Why I Love the Sport

“Cross country is an inclusive sport: Everyone gets to race, no matter their skill set. Because of that, there’s more of a sense of family and community.”


Building Community in an Orange Shirt

If you’re part of Washington’s running community, you probably know—or have heard of—Joe Clark. If you haven’t met Joe, just look for a man wearing an orange shirt at your next meet. There, you’ll find Joe catching up with friends, parents and volunteers. All the socializing made it hard for students and coaches to keep track of Joe.

“They made me start wearing the orange shirt so they wouldn’t lose me in the crowd,” he explained. Joe’s amicable personality has served as a catalyst for community in the South Sound.

Over the years, several of Joe’s former athletes and parents, including his daughter, have joined his coaching staff—simply because of his personal relationships. Other friends with no ties to running have become regular volunteers.

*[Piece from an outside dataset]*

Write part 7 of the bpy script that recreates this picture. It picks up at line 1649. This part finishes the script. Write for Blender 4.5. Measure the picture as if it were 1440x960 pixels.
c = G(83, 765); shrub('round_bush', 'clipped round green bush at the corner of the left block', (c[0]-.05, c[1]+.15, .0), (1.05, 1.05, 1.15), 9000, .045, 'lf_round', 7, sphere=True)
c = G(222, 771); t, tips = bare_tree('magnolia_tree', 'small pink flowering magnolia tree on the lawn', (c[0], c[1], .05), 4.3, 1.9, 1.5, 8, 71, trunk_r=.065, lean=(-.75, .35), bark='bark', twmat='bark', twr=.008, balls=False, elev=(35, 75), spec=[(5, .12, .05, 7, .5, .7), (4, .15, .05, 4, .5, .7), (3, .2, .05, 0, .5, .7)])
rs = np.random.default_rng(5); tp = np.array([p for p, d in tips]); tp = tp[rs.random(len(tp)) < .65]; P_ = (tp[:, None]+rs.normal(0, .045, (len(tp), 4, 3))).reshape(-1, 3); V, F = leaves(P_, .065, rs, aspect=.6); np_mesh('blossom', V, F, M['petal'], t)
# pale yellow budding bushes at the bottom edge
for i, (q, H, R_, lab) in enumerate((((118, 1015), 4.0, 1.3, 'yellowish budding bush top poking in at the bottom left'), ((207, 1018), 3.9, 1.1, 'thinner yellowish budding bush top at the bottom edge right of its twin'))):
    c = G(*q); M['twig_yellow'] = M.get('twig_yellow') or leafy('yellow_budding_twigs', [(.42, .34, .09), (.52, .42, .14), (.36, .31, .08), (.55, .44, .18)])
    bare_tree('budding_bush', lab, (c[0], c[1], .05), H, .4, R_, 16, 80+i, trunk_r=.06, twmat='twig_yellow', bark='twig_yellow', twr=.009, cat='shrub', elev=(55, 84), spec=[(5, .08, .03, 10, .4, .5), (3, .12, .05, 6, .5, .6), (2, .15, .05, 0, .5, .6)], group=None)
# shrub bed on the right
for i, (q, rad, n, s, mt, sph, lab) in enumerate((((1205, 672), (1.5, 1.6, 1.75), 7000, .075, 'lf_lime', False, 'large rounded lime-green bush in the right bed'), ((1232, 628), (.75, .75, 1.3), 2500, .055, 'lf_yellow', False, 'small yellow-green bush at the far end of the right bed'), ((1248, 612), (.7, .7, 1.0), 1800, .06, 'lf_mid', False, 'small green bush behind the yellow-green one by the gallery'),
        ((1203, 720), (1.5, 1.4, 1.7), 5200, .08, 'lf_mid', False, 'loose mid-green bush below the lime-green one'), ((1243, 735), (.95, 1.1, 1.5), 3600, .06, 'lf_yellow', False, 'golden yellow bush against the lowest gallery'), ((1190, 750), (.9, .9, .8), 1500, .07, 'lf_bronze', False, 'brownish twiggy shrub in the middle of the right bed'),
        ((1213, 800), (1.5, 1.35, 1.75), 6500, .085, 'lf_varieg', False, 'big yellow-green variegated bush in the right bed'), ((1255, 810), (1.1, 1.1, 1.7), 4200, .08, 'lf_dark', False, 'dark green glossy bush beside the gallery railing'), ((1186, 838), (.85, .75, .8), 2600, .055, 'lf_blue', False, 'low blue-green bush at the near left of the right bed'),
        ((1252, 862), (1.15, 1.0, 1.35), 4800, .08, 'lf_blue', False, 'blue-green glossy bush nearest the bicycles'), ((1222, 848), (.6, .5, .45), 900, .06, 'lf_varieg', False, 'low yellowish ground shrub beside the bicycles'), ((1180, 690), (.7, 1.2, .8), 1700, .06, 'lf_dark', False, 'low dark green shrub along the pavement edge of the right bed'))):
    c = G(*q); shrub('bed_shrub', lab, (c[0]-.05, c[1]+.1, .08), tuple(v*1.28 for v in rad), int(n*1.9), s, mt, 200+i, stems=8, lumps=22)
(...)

The greatest illustration of Joe’s dedication to community is the growth of the annual Fort Steilacoom Invitational, the largest invitational in Washington state. Each year, over 100 coaches and 100 volunteers help put on the meet, a feat only possible with the foundation of a strong community.

Attention to Inclusivity

During Joe’s 24 years of coaching, Lakes High School’s track and cross-country teams have grown exponentially.
Joe’s explanation? “I focus on promoting the team.” He creates an inclusive team culture through team dinners, annual camping trips, athlete recognition, and investing in students’ leadership potential.

In addition, the team works together at each meet to choose an Athlete and Supporter of the Meet. The only rule is that winners can only be chosen once per season, so the team can recognize as many students as possible.

Joe also schedules weekly team dinners—sans coaches. It’s important to Joe that his athletes spend quality time together outside of practice.

“It allows them to build a stronger community and act more like themselves when we’re not around,” Joe explained.

Four Decades of Running—And Enjoying the South Sound

Joe entered the Army because he wanted to stick with something. He ended up sticking with running—and the South Sound.

In the nearly 40 years since he began running, Joe has completed five marathons—including the Boston Marathon in 1982. He has been elected president of Washington State Cross Country Coaches Association for the past 10 years and has won coach of the year numerous times, among many other accomplishments.

Joe isn’t always running. He also likes kayaking, biking, backpacking, gardening and hiking. Living in the South Sound is the perfect place with the perfect pace to enjoy it all.